Evaluating job performance can be subjective especially when looking as aspects such as levels of commitment, problem solving abilities or team work.
As none of these things are easy to measure, management may be tempted to look at quantitative data such as the time staff spend working at their desks. The downside of taking this approach is that it is pretty easy to game the system, said one business expert.
In 2015, a study by Erin Reid – a professor at Boston University’s Questrom School of Business – found that many male employees at a leading consulting firm were just pretending to work the required 80-hour working weeks.
“Many men found unobtrusive, under-the-radar ways to alter the structure of their work (such as cultivating mostly local clients, or building alliances with other colleagues),” Reid wrote in a
Harvard Business Review article.
This excessive number of hours was deemed necessary to become the “ideal employee” – one who was always available for the job while being free from personal responsibilities and interests which could interfere with work.
Reid calls this strategy ‘passing’ – when employees give the impression that they are really working while finding ways to scale back their true hours in reality.
This tactic can manifest itself in extreme ways, she noted. One consultant she talked to was actually on a ski holiday while his manager thought he was at work.
“He told me: ‘I skied five days last week.
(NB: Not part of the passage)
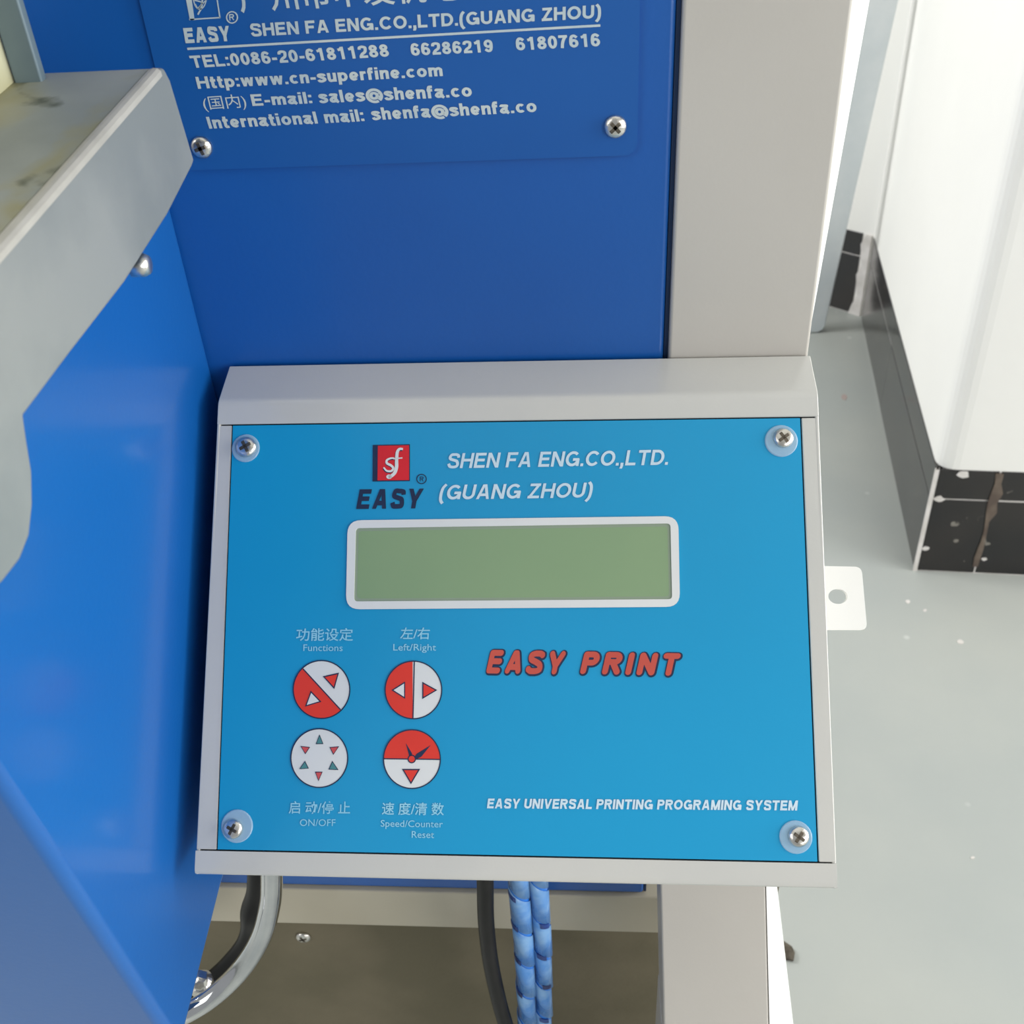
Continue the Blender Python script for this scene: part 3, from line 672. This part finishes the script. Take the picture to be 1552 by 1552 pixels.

I took calls in the morning and in the evening but I was able to be there for my son when he needed me to be, and I was able to ski five days in a row.’
“He clarified that these were work days, not vacation days: ‘No, no one knows where I am. Those boundaries are only practical with my local client base… Especially because we’re mobile, there are no boundaries’.”
In another article for the
Harvard Business Review, Reid and Lakshmi Ramarajan, an assistant professor at Harvard Business School, called for evaluating tangible results instead of hours worked.
“We propose that managers reduce the incentives for passing … by encouraging people to focus on achieving their goals and measuring actual results rather than hours invested,” they wrote.
Managers can praise staff for the quality of advice provided, they suggested. Alternatively, manager could look at and respond to the number of repeat engagements secured.
“Other policy changes can be made even more easily. One employee we interviewed remarked that her current boss differed from her old one because he believed late nights were a sign that she was working inefficiently, and he discouraged them.”
Another employee said that her manager had let her allocate deadlines for the tasks she was expected to complete. This higher level of autonomy can encourage high-performing workers who may have passed on a particular task to follow through instead, Reid and Ramarajan said.